Photography is always subjective, that is, until the robotic snapping of images by GSV? It is neutral, truthful, unbiased recording of 'reality'. An automated camera shot from a height of 8 ft from the middle of the street. Faces are blurred for privacy. The outcome is useful, practical; but from a different vantage point, aesthetically and philosophically interesting also - there's no 'noise' from social and cultural contexts in these images. Everything seems to be recorded, but at the same time there is "no significance accorded to anything". And it's based on this that Jon Rafman curated a new world in a new way, choosing photos and play the role of landscape photographer on one day, and family portrait maker on another.

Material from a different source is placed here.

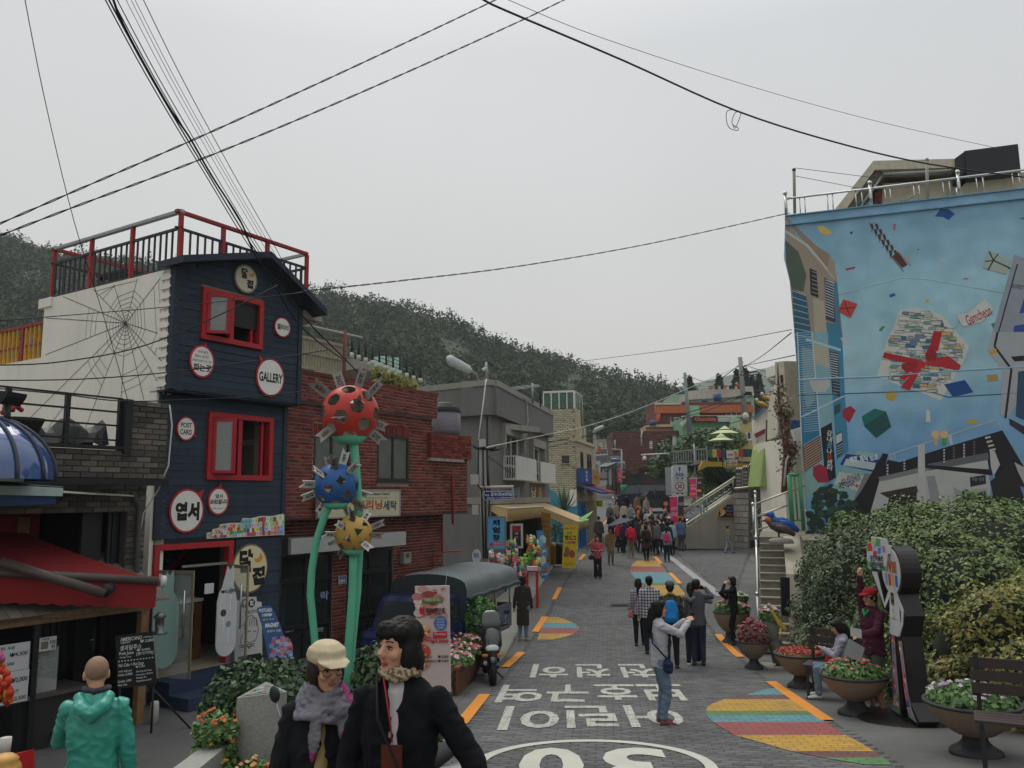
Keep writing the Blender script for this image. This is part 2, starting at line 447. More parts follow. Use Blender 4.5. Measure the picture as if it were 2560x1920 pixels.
 # -------- ground, road, paving, markings
ASPH=M('asphalt','5b5b59',ro=.9,n=.24,ns=.9,bm_=.5,bs=120,spec=.25,stain=.35)
CONC=M('concrete','8f8c84',ro=.9,n=.16,ns=1.1,bm_=.4,bs=60,stain=.35)
PAVE=M('paving_block','5f6060',ro=.88,kind='bits',col2=['525352','605f5e','686968','595a59'],n=.26,ns=.45,bm_=.4,bs=90)
JOINT=M('joint_sand','424345',ro=.95)
def Lx(y):return float(np.interp(y,[5,11.6,14.4,19.9,25,27.7,39,47.6,60,86],[-1.6,-.70,-.46,.15,.88,1.3,3.1,4.4,6.3,10.5]))
def Rx(y):return float(np.interp(y,[5,11.7,15.5,18.7,22.2,30.5,36.8,40,47,86],[3.7,4.33,4.63,4.97,5.3,6.03,6.55,6.82,7.6,13.5]))
def Kx(y):return float(np.interp(y,[5,11,19.4,26.5,40,53.6,86.5],[-1.8,-1.2,-.23,.43,2.2,4.03,8.25]))
def sheet(name,fl,fr,y0,y1,dz,m,nx=2,dy=.5,kind='structure',parent=None,drop=0.0):
 ys=np.arange(y0,y1+dy*.5,dy);V=[];F=[]
 for y in ys:
  a,b_=fl(y),fr(y)
  for k in range(nx+1):
   x=a+(b_-a)*k/nx;V.append((x,y,gz(x,y)+dz))
 for i in range(len(ys)-1):
  for k in range(nx):j=i*(nx+1)+k;F.append((j,j+1,j+nx+2,j+nx+1))
 if drop:
  k0=len(V);n_=len(ys)
  for i,y in enumerate(ys):
   for x in(fl(y),fr(y)):V.append((x,y,gz(x,y)+dz-drop))
  for i in range(n_-1):
   F.append((i*(nx+1),(i+1)*(nx+1),k0+2*(i+1),k0+2*i));F.append((i*(nx+1)+nx,k0+2*i+1,k0+2*(i+1)+1,(i+1)*(nx+1)+nx))
 o=link(name,mesh_np(name,V,F,m),parent,kind=kind)
 return o
def groundsheet():
 ys=np.concatenate([np.arange(-60,140,1.0),np.arange(140,900,20)]);xs=np.concatenate([np.arange(-600,-30,30),np.arange(-30,-10,2),np.arange(-10,12,.5),np.arange(12,31,3),np.arange(60,601,30)])
 V=[(x,y,gz(x,y)-.02)for y in ys for x in xs];n=len(xs)
 F=[(i*n+k,i*n+k+1,(i+1)*n+k+1,(i+1)*n+k)for i in range(len(ys)-1)for k in range(n-1)]
 link('ground',mesh_np('ground',V,F,M('earth','5c5a50',n=.3,ns=.4,bm_=.4)),kind='structure')
groundsheet()
sheet('road',lambda y:Kx(y),lambda y:Rx(y)+4.2 if y>25 else Rx(y)+3.2,4,100,0.0,ASPH,nx=6)
sheet('alley_pavement',lambda y:-9.5,lambda y:Kx(y)-.0,2,26,.004,M('old_asphalt','575755',ro=.9,n=.2,ns=.8,bm_=.4,bs=90,stain=.25),nx=6)
sheet('pavement',lambda y:Kx(y)-2.6,lambda y:Kx(y),18.5,95,.09,CONC,nx=2,drop=.12)
PA=R(-6.5);PC,PS=math.cos(PA),math.sin(PA);BW,BH=.21,.105
def tow(u,s):return(u*PC-s*PS,u*PS+s*PC)
def tog(x,y):return(x*PC+y*PS,-x*PS+y*PC)
road=bpy.data.objects['road'];WL['road']=Vc((0,0,0))
def paved(x,y):
 if 7.0<y<50 and Lx(y)+.06<x<Rx(y)-.05:return True
 return 27.5<y<45.5 and x>Rx(y)+1.15+(y-28)*.0 and x<7.2+(y-27.5)*.32
def pavers():
 items=[]
 r0,r1=int(6/BH),int(52/BH)
 for r_ in range(r0,r1):
  s=(r_+.5)*BH
  for c in range(-10,75):
   u=(c+.5)*BW+(BW/2 if r_%2 else 0)
   x,y=tow(u,s)
   if paved(x,y):items.append((x,y))
 items.sort(key=lambda p:p[0]*p[0]*.3+p[1]*p[1])
 hx,hy,e=BW/2-.0035,BH/2-.0035,.004
 me=[]
 for k in range(4):
  h=.012+.0015*(k-1.5)
  V=[(-hx,-hy,-.01),(hx,-hy,-.01),(hx,hy,-.01),(-hx,hy,-.01),(-hx+e,-hy+e,h),(hx-e,-hy+e,h),(hx-e,hy-e,h),(-hx+e,hy-e,h)]
  me.append(mesh_np('paving_block',V,[(4,5,6,7),(0,1,5,4),(1,2,6,5),(2,3,7,6),(3,0,4,7)],PAVE))
 for x,y in items[:300]:
  sl_=math.atan2(gz(x,y+.1)-gz(x,y-.1),.2)
  o=bpy.data.objects.new('paving_block',rnd.choice(me));COL.objects.link(o);o.parent=road
  o.location=(x,y,gz(x,y));o.rotation_euler=(sl_,0,PA)
 V=[];F=[]
 for x,y in items[300:]:
  k=len(V);h=.012+rnd.uniform(-.002,.002)
  for dx,dy,dz in((-hx,-hy,-.01),(hx,-hy,-.01),(hx,hy,-.01),(-hx,hy,-.01),(-hx+e,-hy+e,h),(hx-e,-hy+e,h),(hx-e,hy-e,h),(-hx+e,hy-e,h)):
   xx=x+dx*PC-dy*PS;yy=y+dx*PS+dy*PC;V.append((xx,yy,gz(xx,yy)+dz))
  F+=[(k+4,k+5,k+6,k+7),(k,k+1,k+5,k+4),(k+1,k+2,k+6,k+5),(k+2,k+3,k+7,k+6),(k+3,k,k+4,k+7)]
 link('paving_block_field',mesh_np('paving_block_field',V,F,PAVE),road,kind='stuff')
pavers()
sheet('paving_bed',lambda y:Lx(y),lambda y:Rx(y),6,50,.002,JOINT,nx=2)
def markmat(name,wear=.25):
 m=M(name,ro=.75,kind='paint',n=.1,ns=2,bm_=.3,bs=90);t=m.node_tree;L=t.links.new;b=t.nodes['Principled BSDF']
 old=b.inputs['Base Color'].links[0].from_socket
 tc=t.nodes.new('ShaderNodeTexCoord');mp=t.nodes.new('ShaderNodeMapping');mp.vector_type='POINT';mp.inputs['Rotation'].default_value[2]=-PA
 br=t.nodes.new('ShaderNodeTexBrick');br.offset=.5;br.inputs['Scale'].default_value=1;br.inputs['Brick Width'].default_value=BW;br.inputs['Row Height'].default_value=BH
 br.inputs['Mortar Size'].default_value=.0045;br.inputs['Mortar Smooth'].default_value=.1;br.inputs['Bias'].default_value=0
 br.inputs['Color1'].default_value=(1,1,1,1);br.inputs['Color2'].default_value=(.84,.84,.84,1);br.inputs['Mortar'].default_value=(.12,.12,.12,1)
 L(tc.outputs['Object'],mp.inputs[0]);L(mp.outputs[0],br.inputs[0])
 mm=t.nodes.new('ShaderNodeMixRGB');mm.blend_type='MULTIPLY';mm.inputs[0].default_value=1;L(old,mm.inputs[1]);L(br.outputs[0],mm.inputs[2])
 nn=t.nodes.new('ShaderNodeTexNoise');nn.inputs['Scale'].default_value=5;nn.inputs['Detail'].default_value=8;nn.inputs['Roughness'].default_value=.75;L(tc.outputs['Object'],nn.inputs[0])
 rr=t.nodes.new('ShaderNodeMapRange');rr.inputs['From Min'].default_value=.5;rr.inputs['From Max'].default_value=.72;rr.inputs['To Max'].default_value=wear;L(nn.outputs[0],rr.inputs[0])
 m2=t.nodes.new('ShaderNodeMixRGB');L(rr.outputs[0],m2.inputs[0]);L(mm.outputs[0],m2.inputs[1]);m2.inputs[2].default_value=(*lin('56585b'),1)
 L(m2.outputs[0],b.inputs['Base Color']);return m
MK=markmat('road_paint',.8);MK2=M('thick_road_paint',ro=.7,kind='paint',n=.08,ns=3,bm_=.4,bs=90)
class GP:
 def __init__(s,x,y,a):s.x,s.y=x,y;s.c,s.s=math.cos(a),math.sin(a)
 def p(s,u,v,d=0.0):
  x=s.x+u*s.c-v*s.s;y=s.y+u*s.s+v*s.c;return Vc((x,y,gz(x,y)+.016+d))
def strip_px(b,rows,col,m,d=.0):
 """painted band between pairs of photo pixels given row by row"""
 P=[]
 for(xa,xb,y)in rows:
  A,C=gnd(xa,y),gnd(xb,y)
  for k in range(7):
   q=A.lerp(C,k/6);P.append((q.x,q.y,gz(q.x,q.y)+.018+d))
 F=[(i*7+k,i*7+k+1,(i+1)*7+k+1,(i+1)*7+k)for i in range(len(rows)-1)for k in range(6)]
 b.add(P,[f[::-1]for f in F],m,col)
YEL,BLU,GRN,RED,BRN='b08a35','578891','547a49','8f4a45','654440'
def fan(name,edge,bands,label):
 b=B();ys=[e[0]for e in edge];xl=[e[1]for e in edge];xr=[e[2]for e in edge]
 for(y0,y1,c)in bands:
  n=max(2,int((y1-y0)/5));rows=[]
  for k in range(n+1):
   y=y0+(y1-y0)*k/n;rows.append((float(np.interp(y,ys,xl)),float(np.interp(y,ys,xr)),y))
  strip_px(b,rows,c,MK)
 b.o(name,road,kind='structure')
def z4(x,y):return(1200+x/2.212,1450+y/2.212)
def z5(x,y):return(1450+x/4.424,1250+y/4.424)
def edges(f,L):return[(f(0,y)[1],f(a,0)[0],f(b_,0)[0])for y,a,b_ in L]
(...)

While the images are 'detached', viewers like us still always interpret them. "Taking photos in an artless and indifferent way does not remove our tendency to see intention and purpose in images". The loneliness and anonymity inherit in the images contradict with "what we want as social beings: we want to matter; we want to count and be counted".
So how should we interpret the images? "Google does not necessarily impose their organisation of experience on us; rather their means of recording may manifest how we already structure our experience".
Rafman's challenge and critique is interesting: "these collections seek to convey contemporary experience as represented by GSV. We are bombarded by fragmentary impressions and overwhelmed with data, but we often see too much and register nothing. In the past, religion and ideologies often provided a framework to order our experience; now, Google has laid an imperial claim to organize information for us. Sergey Brin and Larry Page have compared their search engines to the mind of God and proclaimed as their corporate motto, “do no evil.” Although the Google search engine may be seen as benevolent, GSV present a universe observed by the detached gaze of an indifferent Being. Its cameras witness but do not act in history. For all Google cares, the world could be absent of moral dimension."
And indeed by 'reclaiming' these images, Rafman seeks to "reassert the significance of human gaze" and bring out the humanity once again.